Marine Corps Air Ground Combat Center, Twentynine Palms, Calif. -- The Combat Center has recently seen construction throughout the base. Several new bachelor enlisted quarters have been built and these modern barracks are an innovation compared to their predecessors. They offer many amenities to the Marines that live there, but like anything in the Marine Corps, old or new, it’s the responsibility of the Marines to take care of what they have.
Headquarters Marine Corps mandated that managers of these residences take classes on current standards and strategies for barracks management as part of Marine Corps Order 11000.22, a Corps-wide policy on the requirements of maintaining its housing enterprise.
Combat Center BEQ managers finished the course April 30.
“Significant investment in family, bachelor and transient housing infrastructure has resulted in unprecedented improvements in married and single Marines’ quality of life,” said Rick Worrell, deputy director of training, Military Housing and Lodging Institute. “It is critical that this investment in housing assets is managed and maintained in order to sustain the desired quality of life and meet the expectations of Marines and their families.”
The institute was contracted by HQMC to provide the proper training to civilian and Marine BEQ managers on every base across the Corps.
“There’s been a lot of training at the installation level, but this is a new order,” Worrell said. “There are a lot of rules and regulations you have to understand and be able to articulate well enough.
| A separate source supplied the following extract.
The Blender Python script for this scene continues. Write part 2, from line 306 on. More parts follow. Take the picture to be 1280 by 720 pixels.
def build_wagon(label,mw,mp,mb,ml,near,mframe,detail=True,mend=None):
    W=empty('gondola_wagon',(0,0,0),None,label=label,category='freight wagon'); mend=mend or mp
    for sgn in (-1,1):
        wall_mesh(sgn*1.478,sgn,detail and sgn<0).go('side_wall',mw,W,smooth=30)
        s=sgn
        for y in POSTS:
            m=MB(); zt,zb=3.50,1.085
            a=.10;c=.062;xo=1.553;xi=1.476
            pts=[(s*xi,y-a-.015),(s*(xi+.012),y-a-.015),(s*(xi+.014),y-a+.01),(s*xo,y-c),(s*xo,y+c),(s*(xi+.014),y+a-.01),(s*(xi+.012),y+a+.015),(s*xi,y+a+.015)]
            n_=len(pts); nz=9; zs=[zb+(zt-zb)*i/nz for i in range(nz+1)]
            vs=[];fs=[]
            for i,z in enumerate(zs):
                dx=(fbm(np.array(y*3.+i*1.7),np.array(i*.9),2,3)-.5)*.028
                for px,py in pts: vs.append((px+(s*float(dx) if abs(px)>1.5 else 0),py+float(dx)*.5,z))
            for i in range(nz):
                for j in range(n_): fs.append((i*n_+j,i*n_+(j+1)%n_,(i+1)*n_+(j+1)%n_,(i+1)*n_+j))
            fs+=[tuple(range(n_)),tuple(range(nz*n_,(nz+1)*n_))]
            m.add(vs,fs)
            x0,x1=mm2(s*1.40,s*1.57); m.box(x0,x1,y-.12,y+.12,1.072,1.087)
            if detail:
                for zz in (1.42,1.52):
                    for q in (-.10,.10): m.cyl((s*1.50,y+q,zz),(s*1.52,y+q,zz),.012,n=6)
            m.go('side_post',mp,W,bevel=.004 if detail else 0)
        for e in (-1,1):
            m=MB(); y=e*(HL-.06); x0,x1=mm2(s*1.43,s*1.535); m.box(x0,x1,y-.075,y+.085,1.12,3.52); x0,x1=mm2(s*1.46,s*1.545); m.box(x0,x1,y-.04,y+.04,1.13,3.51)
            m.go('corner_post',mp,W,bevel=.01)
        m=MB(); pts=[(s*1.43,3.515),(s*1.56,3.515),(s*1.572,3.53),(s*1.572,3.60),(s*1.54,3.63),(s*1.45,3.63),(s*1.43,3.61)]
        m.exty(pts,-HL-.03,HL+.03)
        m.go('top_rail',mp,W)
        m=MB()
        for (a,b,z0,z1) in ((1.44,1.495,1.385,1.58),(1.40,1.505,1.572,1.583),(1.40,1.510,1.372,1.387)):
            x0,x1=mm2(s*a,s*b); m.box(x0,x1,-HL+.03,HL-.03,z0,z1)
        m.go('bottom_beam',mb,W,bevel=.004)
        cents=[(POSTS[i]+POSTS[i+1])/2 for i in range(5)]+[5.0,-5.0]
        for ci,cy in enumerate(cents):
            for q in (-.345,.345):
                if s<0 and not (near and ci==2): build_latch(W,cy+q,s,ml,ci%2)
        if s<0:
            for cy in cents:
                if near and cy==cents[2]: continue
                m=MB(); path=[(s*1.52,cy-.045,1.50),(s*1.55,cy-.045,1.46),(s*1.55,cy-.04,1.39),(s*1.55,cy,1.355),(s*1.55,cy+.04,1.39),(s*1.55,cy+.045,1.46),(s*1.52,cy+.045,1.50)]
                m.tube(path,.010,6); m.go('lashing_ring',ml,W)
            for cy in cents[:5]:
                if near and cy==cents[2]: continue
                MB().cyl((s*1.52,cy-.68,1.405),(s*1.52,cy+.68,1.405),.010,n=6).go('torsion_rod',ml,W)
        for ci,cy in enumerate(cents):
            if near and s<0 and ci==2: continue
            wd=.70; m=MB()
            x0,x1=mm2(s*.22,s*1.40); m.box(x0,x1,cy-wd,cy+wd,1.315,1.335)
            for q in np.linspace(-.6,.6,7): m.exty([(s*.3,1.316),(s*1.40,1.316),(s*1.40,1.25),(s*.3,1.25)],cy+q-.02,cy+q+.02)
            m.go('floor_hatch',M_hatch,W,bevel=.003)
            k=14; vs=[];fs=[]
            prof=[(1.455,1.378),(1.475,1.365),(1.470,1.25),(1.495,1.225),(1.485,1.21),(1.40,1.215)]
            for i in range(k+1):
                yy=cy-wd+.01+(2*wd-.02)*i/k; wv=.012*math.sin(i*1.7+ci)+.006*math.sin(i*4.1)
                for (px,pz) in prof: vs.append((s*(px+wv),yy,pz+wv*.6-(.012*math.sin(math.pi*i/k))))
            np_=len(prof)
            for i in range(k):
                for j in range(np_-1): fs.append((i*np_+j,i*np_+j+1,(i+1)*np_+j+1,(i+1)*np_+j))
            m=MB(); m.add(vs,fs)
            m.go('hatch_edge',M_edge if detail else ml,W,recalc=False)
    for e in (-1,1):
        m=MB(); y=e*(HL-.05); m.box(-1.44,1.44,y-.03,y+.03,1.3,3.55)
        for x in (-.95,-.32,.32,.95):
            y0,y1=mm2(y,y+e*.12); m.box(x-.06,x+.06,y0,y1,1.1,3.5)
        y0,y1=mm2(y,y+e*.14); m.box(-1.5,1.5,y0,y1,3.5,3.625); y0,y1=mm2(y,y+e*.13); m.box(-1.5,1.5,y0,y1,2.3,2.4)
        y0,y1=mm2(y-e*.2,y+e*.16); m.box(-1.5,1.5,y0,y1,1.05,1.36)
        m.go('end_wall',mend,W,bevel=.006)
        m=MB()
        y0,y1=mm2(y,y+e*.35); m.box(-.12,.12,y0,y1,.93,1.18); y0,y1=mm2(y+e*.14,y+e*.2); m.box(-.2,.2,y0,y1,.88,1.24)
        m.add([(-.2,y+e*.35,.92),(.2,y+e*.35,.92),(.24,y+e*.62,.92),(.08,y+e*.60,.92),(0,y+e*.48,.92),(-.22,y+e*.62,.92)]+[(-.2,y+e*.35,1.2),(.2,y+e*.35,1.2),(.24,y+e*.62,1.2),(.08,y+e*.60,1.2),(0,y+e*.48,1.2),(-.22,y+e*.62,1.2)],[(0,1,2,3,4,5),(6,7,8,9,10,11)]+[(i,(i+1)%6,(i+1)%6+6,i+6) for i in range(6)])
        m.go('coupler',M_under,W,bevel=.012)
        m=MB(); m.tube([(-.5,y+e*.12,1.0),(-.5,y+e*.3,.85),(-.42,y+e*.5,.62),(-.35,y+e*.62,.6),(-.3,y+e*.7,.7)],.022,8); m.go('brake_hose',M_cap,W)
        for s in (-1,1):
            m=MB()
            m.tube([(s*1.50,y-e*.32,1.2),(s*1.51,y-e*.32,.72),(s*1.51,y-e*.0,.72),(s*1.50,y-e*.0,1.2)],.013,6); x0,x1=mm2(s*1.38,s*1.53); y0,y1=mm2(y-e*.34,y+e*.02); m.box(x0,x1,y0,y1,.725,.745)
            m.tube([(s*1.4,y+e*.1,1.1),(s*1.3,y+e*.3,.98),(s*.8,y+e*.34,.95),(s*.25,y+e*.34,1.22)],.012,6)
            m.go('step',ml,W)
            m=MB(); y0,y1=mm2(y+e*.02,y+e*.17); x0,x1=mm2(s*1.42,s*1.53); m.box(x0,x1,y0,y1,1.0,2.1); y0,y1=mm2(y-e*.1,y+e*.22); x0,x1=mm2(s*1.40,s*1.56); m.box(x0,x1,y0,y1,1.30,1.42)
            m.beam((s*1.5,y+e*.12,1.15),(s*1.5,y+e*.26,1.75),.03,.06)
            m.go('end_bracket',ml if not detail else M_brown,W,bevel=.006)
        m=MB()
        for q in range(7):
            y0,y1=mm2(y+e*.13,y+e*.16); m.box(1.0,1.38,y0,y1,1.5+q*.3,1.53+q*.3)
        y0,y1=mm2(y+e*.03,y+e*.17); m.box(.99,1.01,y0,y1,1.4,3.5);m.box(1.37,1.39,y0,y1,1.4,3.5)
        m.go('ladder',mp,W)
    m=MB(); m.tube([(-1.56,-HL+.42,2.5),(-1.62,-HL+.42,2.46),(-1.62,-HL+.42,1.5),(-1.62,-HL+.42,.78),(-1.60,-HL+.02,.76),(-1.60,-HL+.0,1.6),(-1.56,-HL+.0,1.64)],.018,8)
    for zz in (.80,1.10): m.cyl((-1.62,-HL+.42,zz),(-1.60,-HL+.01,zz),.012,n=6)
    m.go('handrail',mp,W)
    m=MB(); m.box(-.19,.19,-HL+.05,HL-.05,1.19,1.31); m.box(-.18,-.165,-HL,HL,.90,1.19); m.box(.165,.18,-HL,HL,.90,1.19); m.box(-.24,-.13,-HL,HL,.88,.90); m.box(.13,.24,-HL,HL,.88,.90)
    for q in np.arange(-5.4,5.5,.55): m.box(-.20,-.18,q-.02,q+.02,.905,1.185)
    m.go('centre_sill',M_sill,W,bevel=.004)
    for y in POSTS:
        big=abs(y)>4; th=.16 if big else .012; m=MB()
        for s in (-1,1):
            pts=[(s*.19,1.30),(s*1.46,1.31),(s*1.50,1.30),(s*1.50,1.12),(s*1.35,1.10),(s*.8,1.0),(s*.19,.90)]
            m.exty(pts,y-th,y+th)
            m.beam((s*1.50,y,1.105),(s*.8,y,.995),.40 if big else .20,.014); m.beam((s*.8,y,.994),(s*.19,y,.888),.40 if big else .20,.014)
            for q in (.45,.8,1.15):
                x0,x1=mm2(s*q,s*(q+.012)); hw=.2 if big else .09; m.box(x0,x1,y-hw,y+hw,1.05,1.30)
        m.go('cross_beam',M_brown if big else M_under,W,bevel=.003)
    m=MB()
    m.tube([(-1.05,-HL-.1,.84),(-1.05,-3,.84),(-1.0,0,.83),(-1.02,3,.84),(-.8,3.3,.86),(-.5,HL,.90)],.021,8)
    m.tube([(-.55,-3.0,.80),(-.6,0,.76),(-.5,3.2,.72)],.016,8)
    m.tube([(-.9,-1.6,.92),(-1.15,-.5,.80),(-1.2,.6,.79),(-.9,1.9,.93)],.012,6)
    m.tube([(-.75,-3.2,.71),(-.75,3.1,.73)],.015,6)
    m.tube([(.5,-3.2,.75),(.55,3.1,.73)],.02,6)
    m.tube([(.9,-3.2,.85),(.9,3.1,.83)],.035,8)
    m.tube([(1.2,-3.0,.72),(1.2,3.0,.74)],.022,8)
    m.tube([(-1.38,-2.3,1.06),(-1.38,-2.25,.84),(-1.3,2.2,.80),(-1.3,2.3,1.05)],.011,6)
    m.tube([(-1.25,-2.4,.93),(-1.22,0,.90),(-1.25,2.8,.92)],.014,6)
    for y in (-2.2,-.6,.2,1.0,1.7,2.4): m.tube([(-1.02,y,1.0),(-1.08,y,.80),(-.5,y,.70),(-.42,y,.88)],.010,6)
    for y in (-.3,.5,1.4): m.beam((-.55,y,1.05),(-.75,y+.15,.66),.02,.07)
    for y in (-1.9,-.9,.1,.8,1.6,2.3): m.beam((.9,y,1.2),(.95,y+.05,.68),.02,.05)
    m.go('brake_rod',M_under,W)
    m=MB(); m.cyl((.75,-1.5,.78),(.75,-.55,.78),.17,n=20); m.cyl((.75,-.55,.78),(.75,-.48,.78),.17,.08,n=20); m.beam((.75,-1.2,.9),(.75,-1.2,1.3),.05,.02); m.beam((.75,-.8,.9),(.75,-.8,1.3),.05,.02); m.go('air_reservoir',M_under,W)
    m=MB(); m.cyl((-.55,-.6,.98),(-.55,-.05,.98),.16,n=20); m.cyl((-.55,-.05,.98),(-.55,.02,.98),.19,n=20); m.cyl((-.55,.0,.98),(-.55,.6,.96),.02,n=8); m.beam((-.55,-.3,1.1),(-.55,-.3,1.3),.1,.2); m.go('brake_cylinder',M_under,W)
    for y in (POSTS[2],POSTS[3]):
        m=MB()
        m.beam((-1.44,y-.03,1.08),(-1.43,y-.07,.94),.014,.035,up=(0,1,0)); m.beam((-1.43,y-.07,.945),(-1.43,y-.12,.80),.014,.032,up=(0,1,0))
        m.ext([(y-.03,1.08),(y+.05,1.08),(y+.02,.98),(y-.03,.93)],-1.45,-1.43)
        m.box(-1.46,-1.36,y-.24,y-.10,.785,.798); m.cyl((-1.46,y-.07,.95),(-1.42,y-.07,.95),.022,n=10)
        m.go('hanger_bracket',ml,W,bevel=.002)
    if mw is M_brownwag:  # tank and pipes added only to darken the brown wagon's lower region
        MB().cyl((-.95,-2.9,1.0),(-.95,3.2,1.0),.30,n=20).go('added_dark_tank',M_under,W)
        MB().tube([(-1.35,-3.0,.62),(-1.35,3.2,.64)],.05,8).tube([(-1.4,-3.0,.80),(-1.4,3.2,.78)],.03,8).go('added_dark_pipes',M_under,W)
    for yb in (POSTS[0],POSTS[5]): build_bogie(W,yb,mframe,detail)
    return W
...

With all these buildings going up, we want to make sure we take care of what we’ve got.”
The two-day basic course provided the BEQ managers with a wide variety of specialized training in all areas of military and privatized housing operations.
“I thought it was a good course,” said Emmett Guiette, barracks coordinator, G-4, who attended the course. “It hit some of the highlights that barracks managers should follow.”
They covered topics from room assignments to inventory control as well as the responsibilities that fall on the shoulders of barracks residents.
“The old (barracks) are harder to take care of than the new ones, but the new (buildings) still need to be taken care of,” Worrell said. “These brand new buildings come to us after two, three years of construction. They’re still new.”
MHLI continue on to Marine Corps Base Camp Pendleton, Calif., as part of its tour of training at Marine Corps installations. They are scheduled to return to the Combat Center in June to teach a more in-depth intermediate course on barracks management.